徳川家康の三男として生まれた徳川秀忠は、長男信康の謀反の疑いによる自害と次男秀康の早世により、二代将軍継承者となっています。
徳川幕府二代将軍となった徳川秀忠は、二人の兄の状況と父家康の威光を受けた将軍の印象が強いものの、260年にわたって続く幕府の政治基盤となる法令や外交のあり方を決める功績を残しています。
初代家康が大御所として政治の主導権を発揮するなか、その威光を利用しつつ将軍の権威と幕府の文治政治の基盤となる法令制定と発布を行なっています。
徳川秀忠が二代将軍として、その後の幕府運営に寄与する功績について紹介します。
徳川秀忠が文治政治を行うために制定した法令は?
徳川秀忠が、豊臣家との大坂の陣の二回の戦いによって、徳川幕府のそれまでの武力による統治体制から、法令を遵守されることで統治をはかる文治政治への移行をはかっています。

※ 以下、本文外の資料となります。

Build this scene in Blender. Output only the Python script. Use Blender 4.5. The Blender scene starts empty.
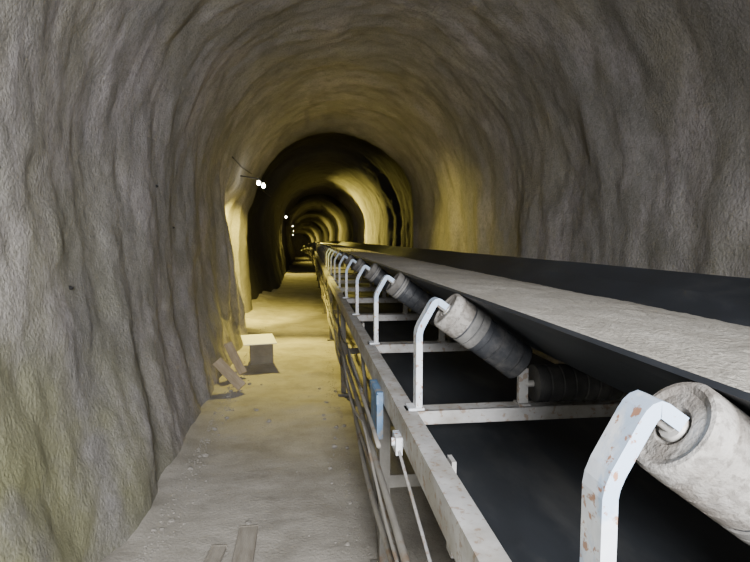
import bpy, math, random, bmesh
from mathutils import Vector, noise, Matrix
random.seed(4)
C = bpy.context.scene.collection
FL = -1.6

def bx(y): return -0.0005*max(0.0, y-25)**2
def bz(y): return -0.0004*max(0.0, y-25)**2

# ---------------------------------------------------------------- materials
def mk(name, cols, scale=4.0, rough=0.8, bump=0.3, bscale=40.0, bdist=0.01, metal=0.0,
       stains=(), coord='Object', stretch=(1,1,1), spec=0.5, bstretch=None):
    m = bpy.data.materials.new(name); m.use_nodes = True
    nt = m.node_tree; N = nt.nodes; L = nt.links
    b = N['Principled BSDF']; b.inputs['Roughness'].default_value = rough
    b.inputs['Metallic'].default_value = metal
    b.inputs['Specular IOR Level'].default_value = spec
    tc = N.new('ShaderNodeTexCoord'); mp = N.new('ShaderNodeMapping')
    mp.inputs['Scale'].default_value = stretch
    L.new(tc.outputs[coord], mp.inputs['Vector'])
    n1 = N.new('ShaderNodeTexNoise'); n1.inputs['Scale'].default_value = scale
    n1.inputs['Detail'].default_value = 8; n1.inputs['Roughness'].default_value = 0.62
    L.new(mp.outputs[0], n1.inputs['Vector'])
    r = N.new('ShaderNodeValToRGB'); e = r.color_ramp.elements
    k = len(cols)
    e[0].position = 0.3; e[0].color = (*cols[0], 1); e[1].position = 0.7; e[1].color = (*cols[-1], 1)
    for i in range(1, k-1):
        x = e.new(0.3+0.4*i/(k-1)); x.color = (*cols[i], 1)
    L.new(n1.outputs['Fac'], r.inputs['Fac'])
    out = r.outputs['Color']
    for (sc, lo, hi, col, st) in stains:
        ns = N.new('ShaderNodeTexNoise'); ns.inputs['Scale'].default_value = sc
        ns.inputs['Detail'].default_value = 6; ns.inputs['Roughness'].default_value = 0.6
        L.new(mp.outputs[0], ns.inputs['Vector'])
        rr = N.new('ShaderNodeMapRange'); rr.inputs['From Min'].default_value = lo
        rr.inputs['From Max'].default_value = hi; rr.inputs['To Max'].default_value = st
        L.new(ns.outputs['Fac'], rr.inputs['Value'])
        mx = N.new('ShaderNodeMixRGB'); mx.inputs['Color2'].default_value = (*col, 1)
        L.new(rr.outputs[0], mx.inputs['Fac']); L.new(out, mx.inputs['Color1'])
        out = mx.outputs['Color']
    L.new(out, b.inputs['Base Color'])
    if bump > 0:
        nb = N.new('ShaderNodeTexNoise'); nb.inputs['Scale'].default_value = bscale
        nb.inputs['Detail'].default_value = 6; nb.inputs['Roughness'].default_value = .6
        mp2 = N.new('ShaderNodeMapping'); mp2.inputs['Scale'].default_value = bstretch or stretch
        L.new(tc.outputs[coord], mp2.inputs['Vector']); L.new(mp2.outputs[0], nb.inputs['Vector'])
        bp = N.new('ShaderNodeBump'); bp.inputs['Strength'].default_value = bump
        bp.inputs['Distance'].default_value = bdist
        L.new(nb.outputs['Fac'], bp.inputs['Height']); L.new(bp.outputs[0], b.inputs['Normal'])
    return m

def wall_mat():
    m = mk('shotcrete', [(.20,.192,.183),(.285,.273,.262),(.375,.362,.352)], scale=1.8, rough=.92, bump=1.0,
           bscale=55, bdist=.013, stretch=(1,1,.65), bstretch=(1,1,1),
           stains=[(.9,.48,.62,(.28,.255,.185),.5),(1.5,.50,.62,(.44,.405,.425),.65),(2.6,.52,.66,(.155,.147,.122),.55),(38,.48,.62,(.14,.134,.122),.45),(110,.52,.64,(.46,.45,.43),.35)])
    nt = m.node_tree; N = nt.nodes; L = nt.links; b = N['Principled BSDF']
    src = b.inputs['Base Color'].links[0].from_socket
    g = N.new('ShaderNodeNewGeometry'); sp = N.new('ShaderNodeSeparateXYZ'); L.new(g.outputs['Position'], sp.inputs[0])
    def mr(sock,a,b_):
        n=N.new('ShaderNodeMapRange'); n.inputs['From Min'].default_value=a; n.inputs['From Max'].default_value=b_; L.new(sock,n.inputs['Value']); return n.outputs[0]
    def mul(a,b_):
        n=N.new('ShaderNodeMath'); n.operation='MULTIPLY'; L.new(a,n.inputs[0]); L.new(b_,n.inputs[1]); return n.outputs[0]
    ns = N.new('ShaderNodeTexNoise'); ns.inputs['Scale'].default_value = 2.0; ns.inputs['Detail'].default_value = 7
    L.new(g.outputs['Position'], ns.inputs['Vector'])
    f = mul(mul(mr(sp.outputs['Z'],.5,-1.0), mr(sp.outputs['Y'],4.5,1.8)), mr(ns.outputs['Fac'],.36,.58))
    mx = N.new('ShaderNodeMixRGB'); mx.inputs['Color2'].default_value = (.25,.25,.12,1)
    L.new(f, mx.inputs['Fac']); L.new(src, mx.inputs['Color1'])
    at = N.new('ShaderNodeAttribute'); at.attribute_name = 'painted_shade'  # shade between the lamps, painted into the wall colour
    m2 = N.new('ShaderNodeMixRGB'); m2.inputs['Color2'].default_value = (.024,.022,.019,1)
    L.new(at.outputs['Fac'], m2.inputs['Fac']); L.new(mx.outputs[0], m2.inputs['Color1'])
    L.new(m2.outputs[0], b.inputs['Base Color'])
    return m
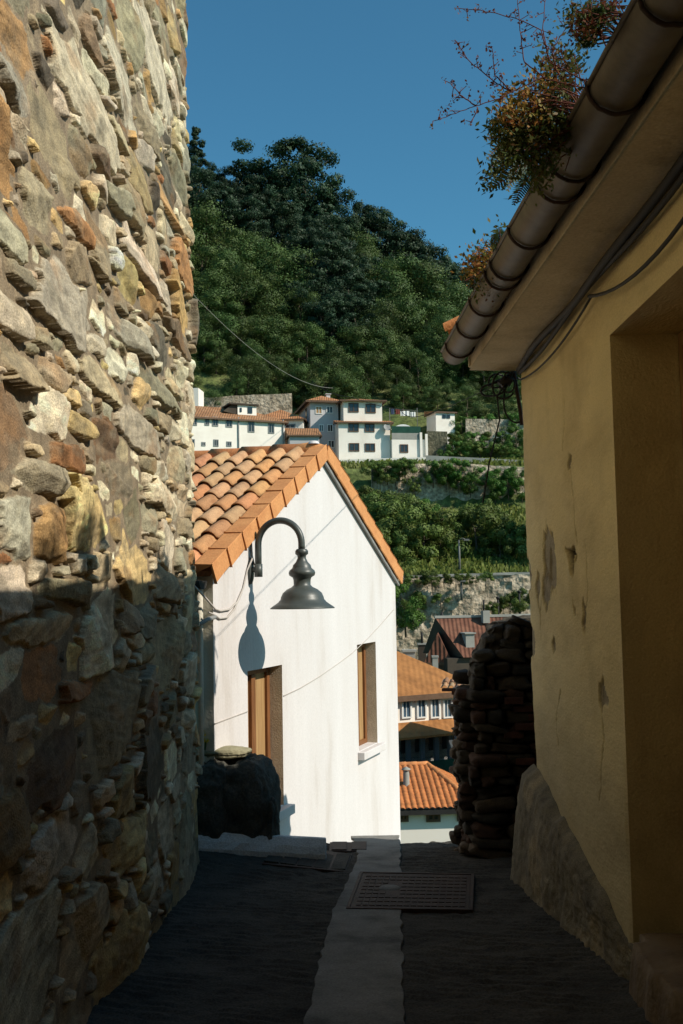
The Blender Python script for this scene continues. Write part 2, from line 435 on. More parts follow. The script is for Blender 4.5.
# ------------------------------------------------------------------ rubble stone wall (left)
WX = -1.40
def wp(px, py):
    p = on_plane(px, py, Vector((WX, 0, 0)), Vector((1, 0, 0))); return p.y, p.z
PAL = dict(pale=(.46, .395, .265), cream=(.52, .45, .31), pinkc=(.48, .40, .28), gold=(.46, .335, .14), ochre=(.33, .20, .075), rust=(.27, .125, .045),
           greyg=(.22, .19, .115), brown=(.165, .11, .06), dark=(.10, .082, .055), tan=(.34, .27, .16), grey=(.30, .27, .19))
hand = [((22, 40), (26, 42), 'ochre', 12), ((90, 105), (48, 50), 'pale', -25), ((160, 68), (27, 42), 'cream', -25), ((10, 235), (24, 30), 'cream', 0),
        ((40, 200), (18, 38), 'greyg', 0), ((68, 308), (30, 54), 'grey', 0), ((143, 263), (23, 22), 'pinkc', -18), ((12, 315), (20, 26), 'pinkc', 0),
        ((185, 270), (13, 24), 'rust', 0), ((85, 235), (18, 16), 'rust', 0), ((22, 372), (25, 22), 'tan', 0), ((140, 432), (28, 26), 'pale', 0),
        ((81, 428), (15, 15), 'gold', 0), ((68, 458), (19, 17), 'rust', 0), ((36, 476), (26, 24), 'greyg', 0), ((84, 516), (27, 46), 'gold', 0),
        ((50, 535), (18, 38), 'ochre', 0), ((12, 525), (22, 38), 'grey', 0), ((166, 500), (24, 20), 'pale', 0), ((105, 385), (30, 20), 'tan', 0),
        ((118, 200), (16, 20), 'greyg', 0), ((65, 20), (20, 26), 'dark', 0), ((95, 40), (14, 24), 'brown', 0), ((183, 180), (14, 20), 'greyg', 0),
        ((150, 130), (14, 20), 'tan', 0), ((20, 275), (18, 14), 'greyg', 0), ((105, 165), (20, 14), 'brown', 0), ((120, 480), (16, 24), 'greyg', 0),
        ((180, 340), (15, 14), 'brown', 0), ((160, 390), (24, 16), 'greyg', 0), ((40, 630), (40, 20), 'tan', 0), ((75, 690), (28, 14), 'rust', -10),
        ((17, 730), (15, 14), 'tan', 0), ((60, 590), (24, 16), 'greyg', 0), ((100, 250), (12, 40), 'tan', 0), ((175, 215), (16, 12), 'ochre', 0),
        ((130, 335), (22, 18), 'grey', 0), ((95, 345), (12, 14), 'cream', 0), ((45, 70), (16, 14), 'dark', 0), ((190, 60), (9, 26), 'brown', 0)]
ss = []   # s, z, rx, rz, ang, prot, palette name
for (px, py), (hx, hy), cn, ang in hand:
    s0, z0 = wp(px, py); s1, _ = wp(px - hx, py); s2, _ = wp(px + hx, py)
    rx = (s2 - s1) / 2 * (.74 if py < 200 else .9); rz = hy * s0 / FPX * .80
    ss.append((s0, z0, rx, rz, R(ang) * .3, RNG.uniform(.034, .05), cn))
names = list(PAL); wts = np.array([.19, .15, .04, .11, .10, .025, .12, .05, .04, .20, .10]); wts /= wts.sum()
S0 = np.array([[a[0], a[1], a[2], a[3]] for a in ss])
ZLO, ZHI = -1.7, 8.3
for rx0, rz0, tries, sep in ((.44, .185, 1500, .94), (.32, .13, 3500, .92), (.21, .08, 9000, .88), (.125, .044, 22000, .84)):
    for _ in range(tries):
        s0 = RNG.uniform(2.2, 10.9); z0 = RNG.uniform(ZLO, ZHI)
        f = RNG.uniform(.75, 1.3); rx = rx0 * f * RNG.uniform(.7, 1.25); rz = rz0 * f * RNG.uniform(.75, 1.5)
        d = ((S0[:, 0] - s0) / (S0[:, 2] + rx)) ** 2 + ((S0[:, 1] - z0) / (S0[:, 3] + rz)) ** 2
        if d.min() < sep ** 2: continue
        ss.append((s0, z0, rx, rz, RNG.normal(0, .12), RNG.uniform(.0, 1) * .036 + .012, names[RNG.choice(len(names), p=wts)]))
        S0 = np.vstack([S0, [s0, z0, rx, rz]])
sg = np.concatenate([np.arange(2.0, 3.7, .03), np.arange(3.7, 6.2, .0085), np.arange(6.2, 9.35, .0115), np.arange(9.35, 9.60, .008), np.arange(9.60, 10.9, .05)])
zg = np.concatenate([np.arange(ZLO, 0, .010), np.arange(0, 5.2, .0072), np.arange(5.2, ZHI, .009)])
Sg, Zg = np.meshgrid(sg, zg)
wx = .028 * fbm(Sg * 4, Zg * 6, 3, 21) + .013 * fbm(Sg * 17, Zg * 24, 3, 25)
wz = .020 * fbm(Sg * 4 + 7, Zg * 6, 3, 23) + .010 * fbm(Sg * 17, Zg * 26, 3, 27)
Sw, Zw = Sg + wx, Zg + wz
_pg = []
for _ in ss:
    q = [(a_ * math.pi / 2 + RNG.normal(0, .20), RNG.uniform(.82, 1.05)) for a_ in range(4)]
    q += [(RNG.uniform(0, 6.283), RNG.uniform(.95, 1.2)) for a_ in range(3)]
    _pg.append(q)
F1 = np.full(Sg.shape, 9e9); F2 = np.full(Sg.shape, 9e9); ID = np.zeros(Sg.shape, dtype=np.int32)
for i, (s0, z0, rx, rz, an, pr, cn) in enumerate(ss):
    c0, c1 = np.searchsorted(sg, [s0 - 2.2 * rx - .12, s0 + 2.2 * rx + .12]); r0, r1 = np.searchsorted(zg, [z0 - 2.4 * rz - .12, z0 + 2.4 * rz + .12])
    if c1 <= c0 or r1 <= r0: continue
    ds = Sw[r0:r1, c0:c1] - s0; dz = Zw[r0:r1, c0:c1] - z0
    u = (ds * math.cos(an) + dz * math.sin(an)) / rx; v = (-ds * math.sin(an) + dz * math.cos(an)) / rz
    d = np.full(u.shape, -9.)
    for a_, r_ in _pg[i]: d = np.maximum(d, (u * math.cos(a_) + v * math.sin(a_)) / r_)
    a1 = F1[r0:r1, c0:c1]; a2 = F2[r0:r1, c0:c1]; idd = ID[r0:r1, c0:c1]
    lt = d < a1
    a2[:] = np.where(lt, a1, np.minimum(a2, d)); a1[:] = np.where(lt, d, a1); idd[:] = np.where(lt, i, idd)
AR = np.array([[a[0], a[1], a[2], a[3], a[4], a[5]] for a in ss]); PC = np.array([PAL[a[6]] for a in ss]); PC = (PC * .90 + PC.mean(1)[:, None] * .06) * 1.36
nS = len(ss)
rz_ = AR[ID, 3]; rx_ = AR[ID, 2]
edge = (np.clip(F2, 0, 4) - F1) * .5 * np.sqrt(rz_ * rx_) * .8
edge = np.minimum(edge, (1.13 - F1) * rz_)
gap = .010
e = np.clip((edge - gap) / np.clip(.12 * rz_, .007, .018), 0, 1)
rnd = 1 - (1 - e) ** 2.2
tl = RNG.normal(0, .13, (nS, 2)); jit = RNG.uniform(.60, 1.28, nS); hue = RNG.normal(0, .025, (nS, 3)); off = RNG.uniform(0, 50, nS); la = RNG.normal(0, .25, nS)
ds = Sg - AR[ID, 0]; dz = Zg - AR[ID, 1]
lu = ds * np.cos(la[ID]) + dz * np.sin(la[ID]); lv = -ds * np.sin(la[ID]) + dz * np.cos(la[ID])
layer = fbm(lu * 5 + off[ID], lv * 34 + off[ID], 4, 41)
chunk = fbm(Sg * 11 + off[ID], Zg * 13, 4, 44); ridge = np.abs(fbm(Sg * 7 + off[ID] * 2, Zg * 10, 3, 47))
fac = np.full(Sg.shape, 9.)
for k in range(5):
    pk = RNG.normal(0, 1, (nS, 2)); pk /= np.linalg.norm(pk, axis=1)[:, None]; gk = RNG.uniform(.008, .052, nS) * np.clip(AR[:, 3] / .10, .3, 1.1); ck_ = RNG.uniform(.0, .022, nS)
    fac = np.minimum(fac, ck_[ID] + gk[ID] * (pk[ID, 0] * ds / rx_ + pk[ID, 1] * dz / rz_))
H = (AR[ID, 5] + np.clip(tl[ID, 0] * ds * .6 + tl[ID, 1] * dz, -.03, .03) + np.clip(fac, -.05, .05)) * rnd + rnd * (.0045 * layer + .005 * chunk - .007 * ridge)
H += (1 - rnd) * .012 * fbm(Sg * 30, Zg * 30, 3, 50) + .05 * fbm(Sg * .8, Zg * .9, 2, 55)
col = PC[ID] * jit[ID][..., None] * (1 + hue[ID])
st_ = fbm(Sg * 2.5 + 3 * off[ID], Zg * 5, 4, 61)
rustm = sstep(.12, .5, st_)[..., None] * .42
col = col * (1 - rustm) + np.array([.27, .135, .05]) * rustm
greym = sstep(.15, .55, fbm(Sg * 4 + off[ID], Zg * 7 + 30, 4, 66))[..., None] * .5
col = col * (1 - greym) + np.array([.20, .175, .12]) * greym
col *= (1 + .38 * layer + .22 * chunk)[..., None]
mm_ = sstep(.0, .35, fbm(Sg * 1.1 + 4, Zg * 1.0, 4, 90) + .40 * sstep(6.8, 8.6, Sg) * sstep(4.6, 3.2, Zg) - .52)
H = np.maximum(H - .045 * (1 - rnd) * (1 - mm_), mm_ * (.012 + .012 * fbm(Sg * 9, Zg * 9, 4, 92)))
sm_ = (mm_ * sstep(.30, .75, mm_ * .8 + .5 * fbm(Sg * 10, Zg * 12, 4, 93)))[..., None]
mortar = np.array([.24, .185, .12]) * (1 + .35 * fbm(Sg * 14, Zg * 14, 3, 71))[..., None]
bare = sstep(.45, .0, np.clip(e, 0, 1))[..., None]
bare = np.maximum(bare, sm_ * .85); mortar = mortar * (1 + .75 * mm_[..., None])
col = np.clip(col * (1 - bare) + mortar * bare, .012, .7)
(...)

大坂の陣の終結の後、大御所の家康の意向を受けてつくられた武家諸法度の発布により、諸大名を統制するための基準となる法律を示し、大名の権限に制限をします。
また、朝廷や公家を統制するために、禁中並公家諸法度を制定し、政治的権力を朝廷ではなく幕府が有していることを示し、幕府と朝廷の関係性を明示しています。
これら二つの法令の制定と発布には、徳川秀忠が江戸幕府の基盤を強固にした功績としてあげられます。
徳川秀忠が行なった将軍家継承の体制強化と朝廷対策は?
大御所家康の死去後、徳川秀忠は、尾張、紀伊、水戸のそれぞれの藩に、義直、頼宣、頼房の弟たちを配置し、徳川御三家と呼ばれる三家を設置します。
将軍職継承において、将軍に跡継ぎがいないなど血統を維持できない問題が生じた場合に、徳川御三家による継嗣問題を解消するための徳川家の体制強化をはかっています。
徳川幕府の将軍職継承における徳川家の体制強化の功績とともに、朝廷に対しても、天皇家との姻戚関係を構築して対策をとっています。
徳川秀忠の娘である徳川和子を、後水尾天皇に入内させて、朝廷との姻戚関係を作り、禁中並公家諸法度によって厳しい統制も行なっています。
また、幕府内部と朝廷に対する幕府の基盤強化の功績に加え、三代目徳川家光によって完成される鎖国体制の準備となるキリスト教の禁教令なども手がけています。
徳川秀忠の二代将軍として残した功績とは?
徳川秀忠の二代将軍としての功績には、武家諸法度による大名の統制、禁中並公家諸法度による朝廷と公家の統制、徳川御三家の設置による徳川家将軍家継承体制の強化、朝廷との姻戚関係構築と統制の強化、鎖国体制の準備のためのキリスト教の禁教令があげられます。
徳川幕府を開いた父家康の陰で、その功績にあまりスポットが当たらない徳川秀忠は、大坂の陣による江戸幕府の天下泰平の時代の始まりを作り、その後長く続く幕府の基盤を強固にするための法令と体制を築いています。